"Kołysanka dla świata" Julii Bury
Julia pochodzi z niewielkiej miejscowości Jenin pod Gorzowem Wielkopolskim. 21-latka studiuje prawo w Szczecinie. Jednak jej największą pasją pozostaje muzyka. Ona też pozwala dać upust emocjom.
- Do powstania utworu natchnęła mnie oczywiście sytuacja za naszą wschodnią granicą - przyznaje Julia. – Często, słysząc o wojnie, mamy przed oczami żołnierzy stojących po dwóch stronach barykady. Nie zapominajmy, że wojna to przede wszystkim dramat cywilów, którzy tak naprawdę z dnia na dzień zostali zmuszeni do ucieczki przed bombami, do porzucenia swojego dotychczasowego życia i odnalezienia się w nowym, obcym miejscu. To też osoby, które zostają tam, gdzie toczą się walki. Bronią kraju, dobytku, rodziny. To wszystko sprawiło, że kłębiły się we mnie emocje. Chciałam, żeby one wyszły na wierzch - tłumaczy.

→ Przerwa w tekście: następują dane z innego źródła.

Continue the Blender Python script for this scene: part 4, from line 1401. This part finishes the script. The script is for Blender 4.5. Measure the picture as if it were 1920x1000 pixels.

Pracując przy fortepianie, Julia stworzyła melodię i tekst.
Kobiety powstania
- To opowieść o tragedii niewinnych istot, które nie powinny cierpieć w całym tym bałaganie - mówi autorka. – Bardzo trudno o tym mówić. Cały utwór odnosi się do uczuć, do poczucia zagubienia, utraconego spokoju w tej krańcowej sytuacji, w której wszyscy się znaleźli. Szczególnie myślę o dzieciach, które mają 2-3 lata, czy nawet kilka miesięcy. To nie powinno się wydarzyć. Po prostu - dodaje.
Muzyka na niespokojne czasy
W tytule utworu nawiązała do kołysanki jako formy muzycznej. Taka decyzja nie została podjęta bez powodu.
- Chciałabym, żeby świat mógł zasnąć w spokoju, by nie miał przed oczami wojny, rozpaczy, dramatu, wszystkiego, co jest po prostu złe. Żeby wrócić do tych dobrych chwil sprzed kilku tygodni. Usnąć w spokoju i z uśmiechem – zaznacza.
Julia obecnie przygotowuje się do wydania EP-ki. Cztery autorskie utwory mają zapowiadać debiutancką płytę.
- To kwestia miesiąca – dwóch – zapowiada. – Ogrywamy materiał z zespołem. Będą wydane płyty oraz udostępnimy utwory w serwisach steramingowych – dodaje.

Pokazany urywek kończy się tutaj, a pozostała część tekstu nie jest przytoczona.